Because military logistics are optimized strictly for rail car dimensions, converting heavy equipment transport to trucks is technically impossible in the midst of an active conflict. A single locomotive breakdown, a strike by regional dispatchers, or a lack of maintenance on a critical bottleneck line could leave miles-long military convoys stranded for days.
Immobilized ammunition trains are not just logistical failures—they are massive, static targets. In recent months, Ukrainian long-range drone strikes and saboteurs have aggressively targeted railway substations and signaling boxes deep inside Russian territory. If the internal workforce joins this disruption through strikes or deliberate slowdowns, the Russian army’s frontline supply lines will disintegrate.
The False Hope of the East
In a desperate bid to bypass the economic wreckage on its western flank, Moscow has pinned its hopes on the “Eastern Polygon”—a massive, multi-billion-dollar project aimed at expanding and modernizing the Trans-Siberian and Baikal-Amur Mainline (BAM) railways to ship coal and oil directly to China.

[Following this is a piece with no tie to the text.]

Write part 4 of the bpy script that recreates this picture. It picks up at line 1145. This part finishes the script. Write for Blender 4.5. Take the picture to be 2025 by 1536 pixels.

But this salvation project is running into the same cold reality. RZD simply does not have the cash. Saddled with debt and facing a 20 percent cut to its 2026 investment budget, RZD has been forced to push key Siberian expansion projects into late 2026 and 2027.
Furthermore, Beijing is fully aware of Moscow’s desperation. Rather than offering a lifeline, Chinese state companies are demanding steep commercial concessions and long-term price guarantees before financing any infrastructure. To make matters worse, Chinese digital railway systems are proving highly incompatible with Russia’s aging Soviet-era signaling networks, leading to frequent engineering failures and integration delays.
A System Devouring Itself
The crisis gripping Russian Railways is no longer just a balance-sheet problem; it is the slow, systemic failure of the infrastructure that holds the Russian Federation together.
As experienced engineers leave, those who remain are pushed into extreme overtime. The resulting fatigue has caused accidents and signaling failures to spike by more than 40 percent in early 2026 compared to the previous year. To keep military convoys moving, civilian passenger and fuel trains are routinely shunted to sidings, sparking quiet rage in Siberian towns like Yakutsk and Krasnoyarsk, where fuel shortages and power outages have become a constant threat.
The Kremlin’s fairy tale of economic resilience under sanctions is being ground to dust on RZD’s rusting, frozen tracks. If the anger of Russia’s 700,000 railway workers fully boils over, the ultimate defeat of Putin’s war machine may not come from a tactical breakthrough on the battlefields of Ukraine, but from a catastrophic, self-inflicted logistical collapse from within.